Lines that contain "scene" are to be counted; give only their number.

DATASET EXTRACT:
- - - - -
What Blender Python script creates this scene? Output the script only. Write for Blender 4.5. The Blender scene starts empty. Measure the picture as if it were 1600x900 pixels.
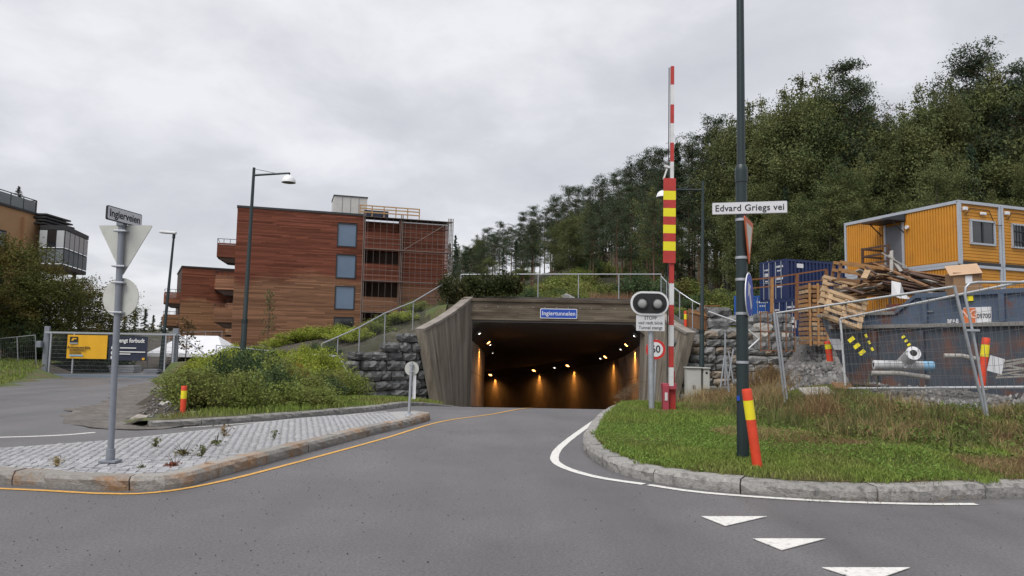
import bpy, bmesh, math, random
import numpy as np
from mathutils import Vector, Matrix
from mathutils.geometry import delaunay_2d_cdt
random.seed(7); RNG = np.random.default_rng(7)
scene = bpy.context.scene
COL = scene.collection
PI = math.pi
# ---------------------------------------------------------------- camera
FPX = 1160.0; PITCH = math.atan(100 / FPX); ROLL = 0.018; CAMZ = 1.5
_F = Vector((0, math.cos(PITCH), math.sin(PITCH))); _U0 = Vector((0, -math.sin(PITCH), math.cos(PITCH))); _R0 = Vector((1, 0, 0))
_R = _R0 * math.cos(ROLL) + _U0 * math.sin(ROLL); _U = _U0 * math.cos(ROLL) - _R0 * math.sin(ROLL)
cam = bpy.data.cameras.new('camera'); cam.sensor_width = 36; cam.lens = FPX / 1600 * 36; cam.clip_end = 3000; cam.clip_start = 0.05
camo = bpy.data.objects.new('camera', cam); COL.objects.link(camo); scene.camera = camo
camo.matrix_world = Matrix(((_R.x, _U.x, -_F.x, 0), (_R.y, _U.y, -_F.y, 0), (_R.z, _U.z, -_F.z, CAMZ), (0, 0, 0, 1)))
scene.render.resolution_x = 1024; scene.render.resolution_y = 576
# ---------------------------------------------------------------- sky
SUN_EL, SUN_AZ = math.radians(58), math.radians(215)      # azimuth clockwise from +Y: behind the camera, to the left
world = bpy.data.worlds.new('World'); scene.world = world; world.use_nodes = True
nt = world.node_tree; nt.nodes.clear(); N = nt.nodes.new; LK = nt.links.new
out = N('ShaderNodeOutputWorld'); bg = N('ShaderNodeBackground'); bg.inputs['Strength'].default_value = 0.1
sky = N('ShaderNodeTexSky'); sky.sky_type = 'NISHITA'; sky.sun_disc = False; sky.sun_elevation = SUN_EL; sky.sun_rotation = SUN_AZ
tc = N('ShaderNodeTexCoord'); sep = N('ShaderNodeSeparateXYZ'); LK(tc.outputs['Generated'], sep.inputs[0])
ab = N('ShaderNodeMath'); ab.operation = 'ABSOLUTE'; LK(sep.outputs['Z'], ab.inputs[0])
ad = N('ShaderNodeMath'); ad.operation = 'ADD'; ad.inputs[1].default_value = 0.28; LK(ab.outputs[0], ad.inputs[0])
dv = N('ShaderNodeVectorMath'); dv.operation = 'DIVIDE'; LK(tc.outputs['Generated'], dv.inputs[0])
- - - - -
THE ANSWER: 6